-- MATERIAL PROVIDED start --

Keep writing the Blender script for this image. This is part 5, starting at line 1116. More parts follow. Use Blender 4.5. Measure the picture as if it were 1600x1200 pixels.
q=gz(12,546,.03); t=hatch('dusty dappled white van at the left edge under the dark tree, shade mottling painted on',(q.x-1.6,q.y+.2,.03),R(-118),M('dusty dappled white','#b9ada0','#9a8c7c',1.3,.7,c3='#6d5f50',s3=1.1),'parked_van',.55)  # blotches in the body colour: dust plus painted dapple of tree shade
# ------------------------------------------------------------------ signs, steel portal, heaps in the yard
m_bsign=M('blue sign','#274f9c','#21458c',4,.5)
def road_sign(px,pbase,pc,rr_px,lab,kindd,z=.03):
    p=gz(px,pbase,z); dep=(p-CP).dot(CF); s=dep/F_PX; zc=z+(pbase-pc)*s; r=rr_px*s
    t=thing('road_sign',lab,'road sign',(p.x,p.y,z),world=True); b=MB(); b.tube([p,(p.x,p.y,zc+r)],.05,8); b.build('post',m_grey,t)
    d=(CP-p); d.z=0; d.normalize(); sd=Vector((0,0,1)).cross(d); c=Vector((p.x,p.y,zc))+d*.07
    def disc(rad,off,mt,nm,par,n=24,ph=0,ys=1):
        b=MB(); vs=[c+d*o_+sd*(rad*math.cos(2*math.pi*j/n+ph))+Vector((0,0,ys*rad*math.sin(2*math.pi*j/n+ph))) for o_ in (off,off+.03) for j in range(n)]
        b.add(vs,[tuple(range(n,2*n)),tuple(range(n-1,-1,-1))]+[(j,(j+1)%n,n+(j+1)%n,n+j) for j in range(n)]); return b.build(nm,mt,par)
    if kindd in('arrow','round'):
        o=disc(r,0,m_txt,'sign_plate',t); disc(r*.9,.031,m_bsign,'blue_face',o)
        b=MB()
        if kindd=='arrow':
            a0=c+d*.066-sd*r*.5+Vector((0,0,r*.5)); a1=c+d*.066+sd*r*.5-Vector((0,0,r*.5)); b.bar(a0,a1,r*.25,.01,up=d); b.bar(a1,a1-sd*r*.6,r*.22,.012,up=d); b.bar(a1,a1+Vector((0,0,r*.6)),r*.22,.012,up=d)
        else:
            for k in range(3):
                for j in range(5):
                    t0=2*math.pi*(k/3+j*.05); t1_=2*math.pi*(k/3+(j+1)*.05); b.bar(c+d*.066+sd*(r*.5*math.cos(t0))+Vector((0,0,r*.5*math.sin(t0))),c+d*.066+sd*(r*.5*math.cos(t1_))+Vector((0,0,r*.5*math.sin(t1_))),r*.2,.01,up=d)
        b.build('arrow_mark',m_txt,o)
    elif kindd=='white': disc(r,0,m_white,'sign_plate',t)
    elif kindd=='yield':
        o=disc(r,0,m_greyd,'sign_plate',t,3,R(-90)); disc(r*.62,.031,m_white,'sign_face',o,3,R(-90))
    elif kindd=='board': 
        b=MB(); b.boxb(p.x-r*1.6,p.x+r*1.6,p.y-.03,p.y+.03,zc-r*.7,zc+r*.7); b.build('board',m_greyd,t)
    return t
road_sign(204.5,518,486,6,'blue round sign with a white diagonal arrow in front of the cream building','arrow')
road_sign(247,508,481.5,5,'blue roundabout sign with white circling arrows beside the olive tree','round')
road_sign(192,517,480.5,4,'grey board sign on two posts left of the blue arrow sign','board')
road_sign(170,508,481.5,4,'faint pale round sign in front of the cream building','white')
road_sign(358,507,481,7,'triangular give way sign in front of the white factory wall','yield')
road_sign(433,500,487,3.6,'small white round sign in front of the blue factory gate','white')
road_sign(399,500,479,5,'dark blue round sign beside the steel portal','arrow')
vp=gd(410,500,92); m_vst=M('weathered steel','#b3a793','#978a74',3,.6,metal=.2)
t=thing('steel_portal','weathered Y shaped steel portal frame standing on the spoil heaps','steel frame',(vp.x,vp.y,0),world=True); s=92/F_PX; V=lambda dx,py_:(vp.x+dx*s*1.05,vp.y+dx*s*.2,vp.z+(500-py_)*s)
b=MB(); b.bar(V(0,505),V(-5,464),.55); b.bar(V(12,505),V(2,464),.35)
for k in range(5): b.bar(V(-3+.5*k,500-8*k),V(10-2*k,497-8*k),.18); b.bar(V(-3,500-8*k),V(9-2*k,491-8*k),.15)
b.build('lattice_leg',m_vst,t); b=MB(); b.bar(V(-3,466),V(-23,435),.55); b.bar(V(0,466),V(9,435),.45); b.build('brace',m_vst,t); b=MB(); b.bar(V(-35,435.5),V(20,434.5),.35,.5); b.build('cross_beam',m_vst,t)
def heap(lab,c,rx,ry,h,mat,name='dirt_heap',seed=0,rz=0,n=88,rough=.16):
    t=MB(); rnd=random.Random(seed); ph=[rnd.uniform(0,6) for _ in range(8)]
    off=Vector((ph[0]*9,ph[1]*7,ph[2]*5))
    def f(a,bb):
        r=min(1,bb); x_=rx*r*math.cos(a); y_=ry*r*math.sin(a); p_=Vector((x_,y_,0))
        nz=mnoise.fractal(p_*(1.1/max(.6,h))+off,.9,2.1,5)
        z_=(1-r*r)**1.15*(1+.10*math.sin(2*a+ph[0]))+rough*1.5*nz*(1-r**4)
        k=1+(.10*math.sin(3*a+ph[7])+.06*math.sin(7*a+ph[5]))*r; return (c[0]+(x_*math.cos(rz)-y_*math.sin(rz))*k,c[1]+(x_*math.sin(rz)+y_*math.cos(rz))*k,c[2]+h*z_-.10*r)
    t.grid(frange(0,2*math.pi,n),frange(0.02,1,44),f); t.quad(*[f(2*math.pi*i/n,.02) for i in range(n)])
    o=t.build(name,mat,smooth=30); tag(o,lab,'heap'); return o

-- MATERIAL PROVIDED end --

TO DO: Transcribe the data above in full, exactly.

OUTPUT OF THE TASK:
Keep writing the Blender script for this image. This is part 5, starting at line 1116. More parts follow. Use Blender 4.5. Measure the picture as if it were 1600x1200 pixels.
q=gz(12,546,.03); t=hatch('dusty dappled white van at the left edge under the dark tree, shade mottling painted on',(q.x-1.6,q.y+.2,.03),R(-118),M('dusty dappled white','#b9ada0','#9a8c7c',1.3,.7,c3='#6d5f50',s3=1.1),'parked_van',.55)  # blotches in the body colour: dust plus painted dapple of tree shade
# ------------------------------------------------------------------ signs, steel portal, heaps in the yard
m_bsign=M('blue sign','#274f9c','#21458c',4,.5)
def road_sign(px,pbase,pc,rr_px,lab,kindd,z=.03):
    p=gz(px,pbase,z); dep=(p-CP).dot(CF); s=dep/F_PX; zc=z+(pbase-pc)*s; r=rr_px*s
    t=thing('road_sign',lab,'road sign',(p.x,p.y,z),world=True); b=MB(); b.tube([p,(p.x,p.y,zc+r)],.05,8); b.build('post',m_grey,t)
    d=(CP-p); d.z=0; d.normalize(); sd=Vector((0,0,1)).cross(d); c=Vector((p.x,p.y,zc))+d*.07
    def disc(rad,off,mt,nm,par,n=24,ph=0,ys=1):
        b=MB(); vs=[c+d*o_+sd*(rad*math.cos(2*math.pi*j/n+ph))+Vector((0,0,ys*rad*math.sin(2*math.pi*j/n+ph))) for o_ in (off,off+.03) for j in range(n)]
        b.add(vs,[tuple(range(n,2*n)),tuple(range(n-1,-1,-1))]+[(j,(j+1)%n,n+(j+1)%n,n+j) for j in range(n)]); return b.build(nm,mt,par)
    if kindd in('arrow','round'):
        o=disc(r,0,m_txt,'sign_plate',t); disc(r*.9,.031,m_bsign,'blue_face',o)
        b=MB()
        if kindd=='arrow':
            a0=c+d*.066-sd*r*.5+Vector((0,0,r*.5)); a1=c+d*.066+sd*r*.5-Vector((0,0,r*.5)); b.bar(a0,a1,r*.25,.01,up=d); b.bar(a1,a1-sd*r*.6,r*.22,.012,up=d); b.bar(a1,a1+Vector((0,0,r*.6)),r*.22,.012,up=d)
        else:
            for k in range(3):
                for j in range(5):
                    t0=2*math.pi*(k/3+j*.05); t1_=2*math.pi*(k/3+(j+1)*.05); b.bar(c+d*.066+sd*(r*.5*math.cos(t0))+Vector((0,0,r*.5*math.sin(t0))),c+d*.066+sd*(r*.5*math.cos(t1_))+Vector((0,0,r*.5*math.sin(t1_))),r*.2,.01,up=d)
        b.build('arrow_mark',m_txt,o)
    elif kindd=='white': disc(r,0,m_white,'sign_plate',t)
    elif kindd=='yield':
        o=disc(r,0,m_greyd,'sign_plate',t,3,R(-90)); disc(r*.62,.031,m_white,'sign_face',o,3,R(-90))
    elif kindd=='board': 
        b=MB(); b.boxb(p.x-r*1.6,p.x+r*1.6,p.y-.03,p.y+.03,zc-r*.7,zc+r*.7); b.build('board',m_greyd,t)
    return t
road_sign(204.5,518,486,6,'blue round sign with a white diagonal arrow in front of the cream building','arrow')
road_sign(247,508,481.5,5,'blue roundabout sign with white circling arrows beside the olive tree','round')
road_sign(192,517,480.5,4,'grey board sign on two posts left of the blue arrow sign','board')
road_sign(170,508,481.5,4,'faint pale round sign in front of the cream building','white')
road_sign(358,507,481,7,'triangular give way sign in front of the white factory wall','yield')
road_sign(433,500,487,3.6,'small white round sign in front of the blue factory gate','white')
road_sign(399,500,479,5,'dark blue round sign beside the steel portal','arrow')
vp=gd(410,500,92); m_vst=M('weathered steel','#b3a793','#978a74',3,.6,metal=.2)
t=thing('steel_portal','weathered Y shaped steel portal frame standing on the spoil heaps','steel frame',(vp.x,vp.y,0),world=True); s=92/F_PX; V=lambda dx,py_:(vp.x+dx*s*1.05,vp.y+dx*s*.2,vp.z+(500-py_)*s)
b=MB(); b.bar(V(0,505),V(-5,464),.55); b.bar(V(12,505),V(2,464),.35)
for k in range(5): b.bar(V(-3+.5*k,500-8*k),V(10-2*k,497-8*k),.18); b.bar(V(-3,500-8*k),V(9-2*k,491-8*k),.15)
b.build('lattice_leg',m_vst,t); b=MB(); b.bar(V(-3,466),V(-23,435),.55); b.bar(V(0,466),V(9,435),.45); b.build('brace',m_vst,t); b=MB(); b.bar(V(-35,435.5),V(20,434.5),.35,.5); b.build('cross_beam',m_vst,t)
def heap(lab,c,rx,ry,h,mat,name='dirt_heap',seed=0,rz=0,n=88,rough=.16):
    t=MB(); rnd=random.Random(seed); ph=[rnd.uniform(0,6) for _ in range(8)]
    off=Vector((ph[0]*9,ph[1]*7,ph[2]*5))
    def f(a,bb):
        r=min(1,bb); x_=rx*r*math.cos(a); y_=ry*r*math.sin(a); p_=Vector((x_,y_,0))
        nz=mnoise.fractal(p_*(1.1/max(.6,h))+off,.9,2.1,5)
        z_=(1-r*r)**1.15*(1+.10*math.sin(2*a+ph[0]))+rough*1.5*nz*(1-r**4)
        k=1+(.10*math.sin(3*a+ph[7])+.06*math.sin(7*a+ph[5]))*r; return (c[0]+(x_*math.cos(rz)-y_*math.sin(rz))*k,c[1]+(x_*math.sin(rz)+y_*math.cos(rz))*k,c[2]+h*z_-.10*r)
    t.grid(frange(0,2*math.pi,n),frange(0.02,1,44),f); t.quad(*[f(2*math.pi*i/n,.02) for i in range(n)])
    o=t.build(name,mat,smooth=30); tag(o,lab,'heap'); return o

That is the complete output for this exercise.